Esse número não é exatamente real - até o governo português já o disse, porque tem que ver com processos de certificação, se há evidência, se foi negociado com equivalência em dólar, etc. Mas esses valores têm que ver com relações que as empresas portuguesas tiveram com o Estado angolano, e negociaram na boa fé. Houve um conjunto de contingências e a desvalorização cambial está a ter forte impacto nisso. Em que medida isso mina as relações entre os países? É óbvio que quanto mais resolvidos estiverem estes processos menos problemas há, mas o governo angolano tem feito um esforço bastante grande - e sei, porque as empresas são chamadas, sentam-se à mesa, discutem com franqueza - que há interesse de ambos os lados para que estes assuntos se resolvam. Porque cada um que se fecha abre uma porta a novas oportunidades de negócio. É o que tenho visto muitas empresas fazer e em muitas situações foi essa uma solução satisfatória para ambas as partes.

Quanto tempo imagina que levará até os investidores terem retorno dessas privatizações?

Gostava de ter uma resposta mais positiva em termos de o retorno vir rápido, mas acho que é preciso olhar Angola numa perspetiva de longo prazo. A economia está a fazer um ajustamento muito duro mas não deixa de ser um dos países mais estáveis daquela região, um mercado natural e óbvio para as nossas empresas, com grande crescimento porque tem uma taxa de natalidade alta e com a população a aumentar sobe o consumo, e um país da SADC a partir do qual as nossas empresas podem internacionalizar-se na região. Obviamente não faz sentido para todas as empresas vender na região - para uma AutoEuropa não faz, por exemplo -, mas há muitas em setores até mais simples como a metalomecânica que têm todas as condições para se internacionalizar a partir dali. Conheço aliás vários casos de empresas portuguesas que estão a investir em Angola e devido à crise angolana reorientaram a sua capacidade produtiva para países periféricos com sucesso. O volume ainda é pequeno mas o potencial existe.

E os entraves burocráticos?

Há uma mudança como da noite para o dia.
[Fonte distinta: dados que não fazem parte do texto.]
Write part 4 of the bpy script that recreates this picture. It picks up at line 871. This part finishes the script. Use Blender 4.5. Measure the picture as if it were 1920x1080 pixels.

Todos os processos estão muito facilitados e a Agência para Promoção de Investimento e Exportações (equivalente à nossa AICEP mas com competência mais abrangente, já que emite decisões de aprovação de projetos) tem feito um esforço notável para se modernizar. Há projetos submetidos online, vistos emitidos com enorme rapidez e tudo isso facilita o ambiente de negócios. Mas claro que tudo leva tempo: é preciso a empresa visitar Angola, sentir que encontrou o parceiro certo, depois começar a estruturar-se...

Ainda é essencial ter parceiros?

Nós na câmara de comércio sempre defendemos as parcerias entre empresários portugueses e angolanos, faz parte do segredo do sucesso das nossas empresas. Num número muito alargado de atividades já não é necessário que existam, mas é uma forma de haver reforço da relação entre os dois países. Se os países são irmãos, não há motivo para os empresários não o serem.